There’s some kind of cold going around the Bay area. I’ve mostly avoided it, but I have been feeling run-down and congested for the past week. Today I was feeling run-down enough that I almost didn’t go to the weekly singing.

Because of the holiday, there weren’t a lot of singers — a dozen or so instead of the usual score or more, and only three singers in the bass section, one of whom was more congested than I was. Then one of the basses went to the tenor section. When there’s only one other person in the section, I find I have to really focus: no dropping out for a minute because my concentration flagged; no passing over the notes I’m too lazy to read the music carefully. And I have to make sure I sing carefully so I don’t blow my voice out before the end; which when I’m congested means breathing well and not tightening up when the congestion interferes with the singing.

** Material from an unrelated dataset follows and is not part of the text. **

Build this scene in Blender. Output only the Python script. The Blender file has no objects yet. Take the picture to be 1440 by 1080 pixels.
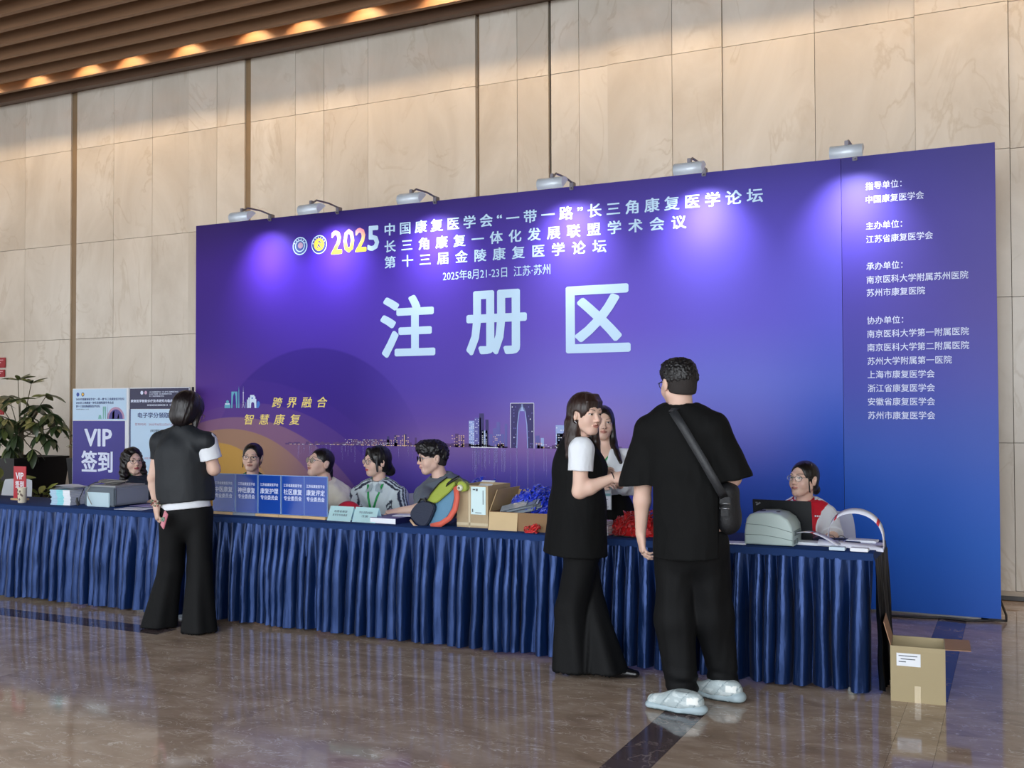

At the end of the evening, I felt really good. The New Age folks talk about how singing is “healing,” meaning I think some sort of existential or spiritual healing. Some folks meditate and concentrate on their breath; some do yoga and pranayama breathing exercises; these and other spiritual practices involve breathing carefully and deeply. Aside from any purported spiritual effects, breathing deeply is also physically healing: you pump up your blood oxygen levels, and yes it can loosen congestion in your lungs.

So at the end of tonight’s singing, I felt energized and upbeat. No mysterious spiritual force at work here — that’s simply what often happens when you do a lot of deep breathing.